A questo punto viene da pensare, ma allora cosa abbiamo visto in televisione? Il servizio non era vero? E se fosse così, allora perché una televisione pubblica avrebbe mandato in onda certe immagini, denunciando certo cose? Che ritorno avrebbe avuto?
Il comunicato continua: “Moncler non ha mai spostato la produzione come afferma il servizio, visto che da sempre produce anche in Est Europa. In Italia ha mantenuto collaborazioni efficienti con i migliori laboratori. Per quanto riguarda i ricarichi, il costo del prodotto viene moltiplicato, come d’uso nel settore lusso, di un coefficiente pari a circa il 2,5 dall’azienda al negoziante, a copertura dei costi indiretti di gestione e distribuzione…. – nota conclude – L’azienda ha dato mandato ai propri legali di tutelarsi in tutte le sedi opportune.”

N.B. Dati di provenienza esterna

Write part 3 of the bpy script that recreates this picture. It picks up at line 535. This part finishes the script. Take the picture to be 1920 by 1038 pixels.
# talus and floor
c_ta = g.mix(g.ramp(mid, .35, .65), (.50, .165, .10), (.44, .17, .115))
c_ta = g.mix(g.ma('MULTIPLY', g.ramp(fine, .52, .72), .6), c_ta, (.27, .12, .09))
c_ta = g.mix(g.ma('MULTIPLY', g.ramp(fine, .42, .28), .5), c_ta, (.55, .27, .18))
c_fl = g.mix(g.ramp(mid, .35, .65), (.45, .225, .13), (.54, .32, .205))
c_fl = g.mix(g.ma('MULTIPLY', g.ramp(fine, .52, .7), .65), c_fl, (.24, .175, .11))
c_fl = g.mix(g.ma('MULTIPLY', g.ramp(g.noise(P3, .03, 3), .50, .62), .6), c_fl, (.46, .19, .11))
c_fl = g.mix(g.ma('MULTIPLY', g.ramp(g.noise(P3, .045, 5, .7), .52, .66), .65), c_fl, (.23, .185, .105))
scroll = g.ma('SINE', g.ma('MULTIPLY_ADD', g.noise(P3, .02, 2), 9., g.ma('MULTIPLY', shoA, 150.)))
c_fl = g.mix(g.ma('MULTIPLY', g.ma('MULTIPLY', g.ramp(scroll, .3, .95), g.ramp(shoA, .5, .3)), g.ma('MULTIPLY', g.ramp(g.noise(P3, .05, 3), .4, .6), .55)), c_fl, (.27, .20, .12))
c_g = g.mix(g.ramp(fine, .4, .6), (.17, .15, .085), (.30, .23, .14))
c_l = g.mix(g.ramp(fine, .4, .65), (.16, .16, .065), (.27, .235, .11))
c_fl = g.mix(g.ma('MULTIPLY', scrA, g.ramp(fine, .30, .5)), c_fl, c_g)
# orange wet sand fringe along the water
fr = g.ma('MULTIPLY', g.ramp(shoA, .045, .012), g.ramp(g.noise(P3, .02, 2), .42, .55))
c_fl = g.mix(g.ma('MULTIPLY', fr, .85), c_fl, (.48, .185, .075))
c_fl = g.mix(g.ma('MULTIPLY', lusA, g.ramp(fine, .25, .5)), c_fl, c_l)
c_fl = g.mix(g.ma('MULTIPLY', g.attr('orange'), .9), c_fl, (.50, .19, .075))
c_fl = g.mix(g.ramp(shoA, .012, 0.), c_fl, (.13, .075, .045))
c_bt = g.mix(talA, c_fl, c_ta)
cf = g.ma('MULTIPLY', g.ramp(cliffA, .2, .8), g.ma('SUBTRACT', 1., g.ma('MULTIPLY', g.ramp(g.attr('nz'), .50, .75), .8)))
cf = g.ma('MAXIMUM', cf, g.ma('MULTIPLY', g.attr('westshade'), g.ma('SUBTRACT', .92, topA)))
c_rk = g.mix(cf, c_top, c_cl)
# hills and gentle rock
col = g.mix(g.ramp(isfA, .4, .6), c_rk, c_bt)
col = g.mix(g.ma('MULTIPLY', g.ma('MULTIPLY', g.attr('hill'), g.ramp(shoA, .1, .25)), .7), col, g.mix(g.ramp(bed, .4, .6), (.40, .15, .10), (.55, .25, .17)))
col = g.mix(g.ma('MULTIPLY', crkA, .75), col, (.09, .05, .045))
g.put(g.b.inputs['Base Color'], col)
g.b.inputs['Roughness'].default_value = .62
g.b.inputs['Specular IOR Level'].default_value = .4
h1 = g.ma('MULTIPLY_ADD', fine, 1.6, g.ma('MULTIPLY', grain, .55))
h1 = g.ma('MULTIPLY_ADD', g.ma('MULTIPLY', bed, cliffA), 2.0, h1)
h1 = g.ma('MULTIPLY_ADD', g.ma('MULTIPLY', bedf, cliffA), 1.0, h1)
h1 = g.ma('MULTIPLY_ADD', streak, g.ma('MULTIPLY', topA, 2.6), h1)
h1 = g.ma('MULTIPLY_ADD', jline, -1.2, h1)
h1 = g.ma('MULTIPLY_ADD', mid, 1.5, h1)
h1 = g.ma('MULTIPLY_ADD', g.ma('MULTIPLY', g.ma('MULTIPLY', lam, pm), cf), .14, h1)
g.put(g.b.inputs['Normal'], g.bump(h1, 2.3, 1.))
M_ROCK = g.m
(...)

Bene, Moncler ha detto la sua, risposta ovviamente scontata, non poteva dire diversamente. A questo punto non ci resta che aspettare le dichiarazioni dei propri legali.
Una domanda che mi viene in mente: quanto durerà questa indignazione dei consumatori? Continuerà per qualche settimana e poi tutto come prima? Forse sì, visto che su Twitter la protesta è calata e su Instagram il piumino d’oca più famoso al mondo continua a fare moda, ma l’importante è che tutti si siano resi conto di come lavorano, per la maggior parte dei casi, i colossi della moda. Dico la maggior parte, perchè ci sono sempre quelle eccezioni che fanno grande il settore. Io lo ammetto: mi piace la moda, mi piace seguirla, amo gli aninali ma non sono animalista, non sono vetegariana o vegana e sono sempre più orgogliosa di non avere un piumino Moncler nel mio guardaroba, il motivo? Semplicemente il costo, i miei risparmi preferisco spenderli in altri modi.
E oltre a dire questo, mi piace vedere e sapere che una TV pubblica si sia occupata di un caso così importante, qualche anno fa era semplicemente impensabile.